We have to remind ourselves that we are often
not
right. We fail, and it is always good to learn from our failures—to be ready to confess and willing to go beyond what is necessary in doing so. The Lord wants this. Why? “That ye may be sons of your Father who is in heaven” (Matt. 5:45). The question is one of practical sonship. True, God has “foreordained us unto adoption as sons through Jesus Christ” (Eph. 1:5), but we make the mistake of thinking that we have already “come of age”—that we are already mature sons. The Sermon on the Mount teaches us that the children attain to the responsibility of sons in the measure in which they manifest kinship of spirit and of attitude with their Father. We are called to be “perfect” in love, showing forth His grace. So Paul also writes, “Be ye therefore imitators of God, as beloved children; and walk in love, even as Christ also loved you, and gave himself up for us” (5:1–2).

We are faced with a challenge. Matthew 5 sets a
standard that we may well feel is impossibly high, and Paul in this section of Ephesians endorses it. The trouble is that we just do not find in ourselves by nature the means to attain to that standard—to walk “as becometh saints” (Eph. 5:3). Where then lies the answer to our problem of God’s exacting demands?

The secret is, in the words of Paul, “the power that worketh in us” (3:20). In a parallel passage (Col. 1:29) he says: “I labor also, striving according to his working, which worketh in me mightily.”

We are back again in the first section of Ephesians. What is the secret strength of the Christian life? From where does it derive its power? Let me give you the answer in a sentence:
The Christian’s secret is his rest in Christ
. His power derives from his God-given position. All who sit can walk, for in the thought of God, the one follows the other spontaneously. We sit forever with Christ that we may walk continuously before men. Forsake for a moment our place of rest in Him, and immediately we are tripped, and our testimony in the world is marred. But abide in Christ, and our position there ensures the power to walk worthy of Him here.

If you desire an illustration of this kind of progress, think first of all not of a runner in a race, but of a man in a car or, better still, of a cripple in a power-driven invalid carriage. What does he do? He
goes
—but he also
sits
. And he keeps going because he remains sitting. His progress follows from the position in which he has been placed. This, of course, is a far from perfect picture of
the Christian life, but it may serve to remind us that our conduct and behavior depend fundamentally upon our inward rest in Christ.

This explains Paul’s language here. He has first learned to sit. He has come to a place of rest in God. As a result, his walking is not based on his efforts but on God’s mighty inward working. There lies the secret of his strength. Paul has seen himself seated in Christ; therefore his walk before men takes its character from Christ dwelling in him. Small wonder that he prays for the Ephesians “that Christ may dwell in your hearts through faith” (3:17).

How does my wristwatch go? By moving first, or by being moved? Of course it goes because first it is moved by a power outside itself.
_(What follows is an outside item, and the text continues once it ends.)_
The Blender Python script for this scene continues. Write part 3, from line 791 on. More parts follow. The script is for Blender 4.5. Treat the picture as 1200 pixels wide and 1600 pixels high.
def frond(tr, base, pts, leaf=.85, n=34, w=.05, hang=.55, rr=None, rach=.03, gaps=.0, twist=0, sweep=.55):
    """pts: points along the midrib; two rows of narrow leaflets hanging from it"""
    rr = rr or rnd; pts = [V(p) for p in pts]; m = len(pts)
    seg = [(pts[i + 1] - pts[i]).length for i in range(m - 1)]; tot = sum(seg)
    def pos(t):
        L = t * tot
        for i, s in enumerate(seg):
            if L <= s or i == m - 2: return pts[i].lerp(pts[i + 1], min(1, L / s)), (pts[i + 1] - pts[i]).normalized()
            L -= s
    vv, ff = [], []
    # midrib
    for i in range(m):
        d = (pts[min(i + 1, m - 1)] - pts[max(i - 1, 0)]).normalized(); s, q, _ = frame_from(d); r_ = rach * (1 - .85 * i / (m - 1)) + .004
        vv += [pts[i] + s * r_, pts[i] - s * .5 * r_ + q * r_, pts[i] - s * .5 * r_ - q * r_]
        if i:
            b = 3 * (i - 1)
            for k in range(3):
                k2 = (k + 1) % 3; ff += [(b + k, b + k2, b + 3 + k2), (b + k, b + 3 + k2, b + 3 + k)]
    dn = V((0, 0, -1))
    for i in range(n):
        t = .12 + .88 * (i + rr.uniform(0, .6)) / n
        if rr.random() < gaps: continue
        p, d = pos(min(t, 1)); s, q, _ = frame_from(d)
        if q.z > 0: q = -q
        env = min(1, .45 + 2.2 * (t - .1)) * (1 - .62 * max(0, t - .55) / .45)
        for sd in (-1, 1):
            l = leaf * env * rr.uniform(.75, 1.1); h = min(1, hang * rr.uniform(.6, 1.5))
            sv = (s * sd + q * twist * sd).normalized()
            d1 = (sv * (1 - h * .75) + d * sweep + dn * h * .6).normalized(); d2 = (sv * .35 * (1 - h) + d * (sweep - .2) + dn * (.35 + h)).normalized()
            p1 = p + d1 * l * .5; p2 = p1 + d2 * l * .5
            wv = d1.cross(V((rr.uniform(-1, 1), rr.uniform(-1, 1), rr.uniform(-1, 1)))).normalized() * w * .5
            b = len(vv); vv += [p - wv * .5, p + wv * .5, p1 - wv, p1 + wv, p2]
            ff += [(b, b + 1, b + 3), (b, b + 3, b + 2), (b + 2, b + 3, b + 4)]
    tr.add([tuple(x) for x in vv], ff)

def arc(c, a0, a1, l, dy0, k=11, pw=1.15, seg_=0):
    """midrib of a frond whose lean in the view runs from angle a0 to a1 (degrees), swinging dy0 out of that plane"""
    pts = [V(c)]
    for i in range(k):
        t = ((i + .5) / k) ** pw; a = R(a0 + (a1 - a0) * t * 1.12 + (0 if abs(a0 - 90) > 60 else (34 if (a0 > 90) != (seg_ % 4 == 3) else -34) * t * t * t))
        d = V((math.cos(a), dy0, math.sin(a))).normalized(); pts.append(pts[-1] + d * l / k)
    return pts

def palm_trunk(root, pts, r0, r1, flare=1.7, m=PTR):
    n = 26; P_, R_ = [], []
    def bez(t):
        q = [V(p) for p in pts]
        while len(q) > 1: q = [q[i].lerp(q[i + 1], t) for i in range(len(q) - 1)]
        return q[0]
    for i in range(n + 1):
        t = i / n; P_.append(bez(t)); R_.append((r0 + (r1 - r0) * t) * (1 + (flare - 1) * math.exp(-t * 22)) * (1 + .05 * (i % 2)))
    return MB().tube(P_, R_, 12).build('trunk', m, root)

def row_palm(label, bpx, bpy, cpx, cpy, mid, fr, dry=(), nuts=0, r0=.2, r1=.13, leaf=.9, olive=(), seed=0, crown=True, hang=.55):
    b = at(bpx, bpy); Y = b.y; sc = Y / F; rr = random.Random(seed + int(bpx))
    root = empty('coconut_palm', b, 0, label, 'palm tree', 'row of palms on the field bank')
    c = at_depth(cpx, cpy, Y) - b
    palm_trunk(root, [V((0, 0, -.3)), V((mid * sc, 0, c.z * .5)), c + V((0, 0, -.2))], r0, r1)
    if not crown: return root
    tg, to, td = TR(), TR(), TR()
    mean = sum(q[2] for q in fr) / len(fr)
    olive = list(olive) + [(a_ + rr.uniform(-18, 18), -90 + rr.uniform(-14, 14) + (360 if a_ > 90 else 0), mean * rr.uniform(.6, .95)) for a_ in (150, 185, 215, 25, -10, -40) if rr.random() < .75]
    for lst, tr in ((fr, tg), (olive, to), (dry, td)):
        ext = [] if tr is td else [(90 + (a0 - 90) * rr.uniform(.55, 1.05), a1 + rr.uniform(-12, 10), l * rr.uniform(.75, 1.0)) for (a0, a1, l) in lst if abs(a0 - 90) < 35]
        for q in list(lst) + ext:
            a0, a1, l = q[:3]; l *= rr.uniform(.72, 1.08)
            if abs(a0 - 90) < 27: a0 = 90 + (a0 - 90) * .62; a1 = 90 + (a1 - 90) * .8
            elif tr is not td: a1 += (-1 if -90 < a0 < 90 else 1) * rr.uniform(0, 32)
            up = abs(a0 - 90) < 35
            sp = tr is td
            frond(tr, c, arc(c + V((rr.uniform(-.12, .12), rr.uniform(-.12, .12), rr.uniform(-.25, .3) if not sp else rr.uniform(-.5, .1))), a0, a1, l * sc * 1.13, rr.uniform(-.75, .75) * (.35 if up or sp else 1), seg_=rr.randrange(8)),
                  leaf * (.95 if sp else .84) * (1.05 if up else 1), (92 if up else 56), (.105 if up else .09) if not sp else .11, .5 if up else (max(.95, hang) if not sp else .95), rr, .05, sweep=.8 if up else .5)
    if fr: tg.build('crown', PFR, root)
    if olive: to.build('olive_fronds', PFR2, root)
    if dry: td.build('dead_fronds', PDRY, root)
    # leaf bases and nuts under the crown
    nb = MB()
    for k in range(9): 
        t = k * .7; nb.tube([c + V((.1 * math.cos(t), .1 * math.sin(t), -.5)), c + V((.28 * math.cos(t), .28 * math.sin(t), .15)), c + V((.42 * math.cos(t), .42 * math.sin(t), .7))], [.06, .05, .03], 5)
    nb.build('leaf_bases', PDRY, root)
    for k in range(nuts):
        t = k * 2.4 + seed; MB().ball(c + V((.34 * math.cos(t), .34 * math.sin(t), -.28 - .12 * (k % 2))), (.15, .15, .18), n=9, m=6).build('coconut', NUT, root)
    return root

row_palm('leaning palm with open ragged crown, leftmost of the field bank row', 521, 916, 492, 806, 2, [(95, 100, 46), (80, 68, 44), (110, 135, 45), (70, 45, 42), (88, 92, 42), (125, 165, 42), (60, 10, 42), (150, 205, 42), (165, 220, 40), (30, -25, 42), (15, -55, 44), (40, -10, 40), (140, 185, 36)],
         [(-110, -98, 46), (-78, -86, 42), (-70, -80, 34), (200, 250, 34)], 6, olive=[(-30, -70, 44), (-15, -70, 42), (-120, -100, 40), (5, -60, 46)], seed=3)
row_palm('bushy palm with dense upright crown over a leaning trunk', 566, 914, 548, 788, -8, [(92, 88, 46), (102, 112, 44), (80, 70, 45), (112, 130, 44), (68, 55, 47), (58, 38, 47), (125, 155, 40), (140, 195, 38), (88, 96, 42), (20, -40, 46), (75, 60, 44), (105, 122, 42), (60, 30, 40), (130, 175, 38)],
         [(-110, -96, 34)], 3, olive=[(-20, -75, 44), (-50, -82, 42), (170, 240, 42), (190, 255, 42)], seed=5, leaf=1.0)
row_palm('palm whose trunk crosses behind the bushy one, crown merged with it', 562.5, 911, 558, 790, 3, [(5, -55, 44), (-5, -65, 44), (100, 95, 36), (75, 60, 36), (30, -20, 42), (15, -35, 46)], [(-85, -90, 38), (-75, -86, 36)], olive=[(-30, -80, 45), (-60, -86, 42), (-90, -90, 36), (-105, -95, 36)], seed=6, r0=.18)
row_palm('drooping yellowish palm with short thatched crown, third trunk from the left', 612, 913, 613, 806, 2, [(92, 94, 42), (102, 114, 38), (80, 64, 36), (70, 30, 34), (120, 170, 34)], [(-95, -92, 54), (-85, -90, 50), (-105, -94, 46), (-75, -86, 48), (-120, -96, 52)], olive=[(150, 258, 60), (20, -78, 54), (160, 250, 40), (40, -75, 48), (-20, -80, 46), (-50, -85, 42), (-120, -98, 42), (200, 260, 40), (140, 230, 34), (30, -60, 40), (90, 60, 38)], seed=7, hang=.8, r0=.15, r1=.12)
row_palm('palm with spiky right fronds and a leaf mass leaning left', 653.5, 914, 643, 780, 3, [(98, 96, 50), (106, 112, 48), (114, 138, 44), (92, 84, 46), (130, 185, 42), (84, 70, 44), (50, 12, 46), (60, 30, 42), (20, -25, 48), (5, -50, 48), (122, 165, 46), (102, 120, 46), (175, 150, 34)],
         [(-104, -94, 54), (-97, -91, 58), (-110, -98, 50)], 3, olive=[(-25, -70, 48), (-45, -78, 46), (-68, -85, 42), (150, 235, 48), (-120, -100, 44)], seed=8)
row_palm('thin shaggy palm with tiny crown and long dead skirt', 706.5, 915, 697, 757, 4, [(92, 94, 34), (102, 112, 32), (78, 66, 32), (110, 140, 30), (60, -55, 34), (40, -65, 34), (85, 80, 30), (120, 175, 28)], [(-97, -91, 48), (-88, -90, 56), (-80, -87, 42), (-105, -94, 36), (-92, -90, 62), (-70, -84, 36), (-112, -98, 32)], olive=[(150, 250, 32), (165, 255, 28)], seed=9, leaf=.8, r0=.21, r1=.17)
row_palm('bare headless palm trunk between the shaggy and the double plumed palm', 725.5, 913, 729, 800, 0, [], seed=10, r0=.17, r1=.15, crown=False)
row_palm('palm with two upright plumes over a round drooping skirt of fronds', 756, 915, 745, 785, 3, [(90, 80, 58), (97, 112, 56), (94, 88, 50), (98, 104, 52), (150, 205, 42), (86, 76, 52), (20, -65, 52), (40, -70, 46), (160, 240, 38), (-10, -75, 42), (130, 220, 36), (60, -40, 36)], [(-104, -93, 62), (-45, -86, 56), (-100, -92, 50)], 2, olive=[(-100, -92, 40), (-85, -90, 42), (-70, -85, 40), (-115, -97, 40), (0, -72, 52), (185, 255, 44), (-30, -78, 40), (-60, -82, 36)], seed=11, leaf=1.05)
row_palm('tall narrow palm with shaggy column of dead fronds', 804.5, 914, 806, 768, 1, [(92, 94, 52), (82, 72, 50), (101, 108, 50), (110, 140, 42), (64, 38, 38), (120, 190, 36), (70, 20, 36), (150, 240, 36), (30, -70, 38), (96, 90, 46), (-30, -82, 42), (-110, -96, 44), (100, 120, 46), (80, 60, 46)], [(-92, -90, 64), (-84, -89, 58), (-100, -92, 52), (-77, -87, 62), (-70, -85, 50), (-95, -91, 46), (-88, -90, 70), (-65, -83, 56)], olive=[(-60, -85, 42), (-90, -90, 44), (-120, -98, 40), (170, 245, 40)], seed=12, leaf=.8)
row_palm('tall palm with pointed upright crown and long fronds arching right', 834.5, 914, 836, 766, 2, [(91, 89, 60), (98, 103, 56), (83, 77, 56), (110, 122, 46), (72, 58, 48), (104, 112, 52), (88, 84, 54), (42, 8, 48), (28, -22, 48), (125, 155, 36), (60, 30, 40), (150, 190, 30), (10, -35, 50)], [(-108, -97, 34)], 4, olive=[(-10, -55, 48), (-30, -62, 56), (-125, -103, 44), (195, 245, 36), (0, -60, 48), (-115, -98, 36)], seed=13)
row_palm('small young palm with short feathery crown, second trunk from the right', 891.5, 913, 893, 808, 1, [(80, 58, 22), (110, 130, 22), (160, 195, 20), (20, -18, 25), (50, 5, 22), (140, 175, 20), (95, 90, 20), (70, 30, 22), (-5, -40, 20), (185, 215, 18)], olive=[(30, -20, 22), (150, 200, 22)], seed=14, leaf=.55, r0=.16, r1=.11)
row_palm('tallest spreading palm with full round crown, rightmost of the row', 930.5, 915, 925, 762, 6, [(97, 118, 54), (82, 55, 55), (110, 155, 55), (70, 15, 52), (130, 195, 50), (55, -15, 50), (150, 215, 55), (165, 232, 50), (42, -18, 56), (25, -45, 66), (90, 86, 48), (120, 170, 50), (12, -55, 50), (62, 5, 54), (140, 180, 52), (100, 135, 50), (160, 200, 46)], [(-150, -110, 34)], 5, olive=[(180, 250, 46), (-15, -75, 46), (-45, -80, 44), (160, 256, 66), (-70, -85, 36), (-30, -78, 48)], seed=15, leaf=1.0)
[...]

Then only will it do the work for which it was designed. And there are works for which we too are designed. “We are his workmanship, created in Christ Jesus for good works, which God afore prepared that we should walk in them” (2:10). “Work out your own salvation with fear and trembling,” writes Paul to the Philippians, “for it is God who worketh in you both to will and to work, for his good pleasure” (2:12–13). God is working it in; work it out! That is the secret.

But until we are willing for God to work it in, it is useless for us to try to work it out. Often we try to be meek and gentle without knowing what it means to let God work in us the meekness and gentleness
of Christ.
We try to show love, and, finding we have none, we ask
the Lord for love. Then we are surprised that He does not seem to give it to us.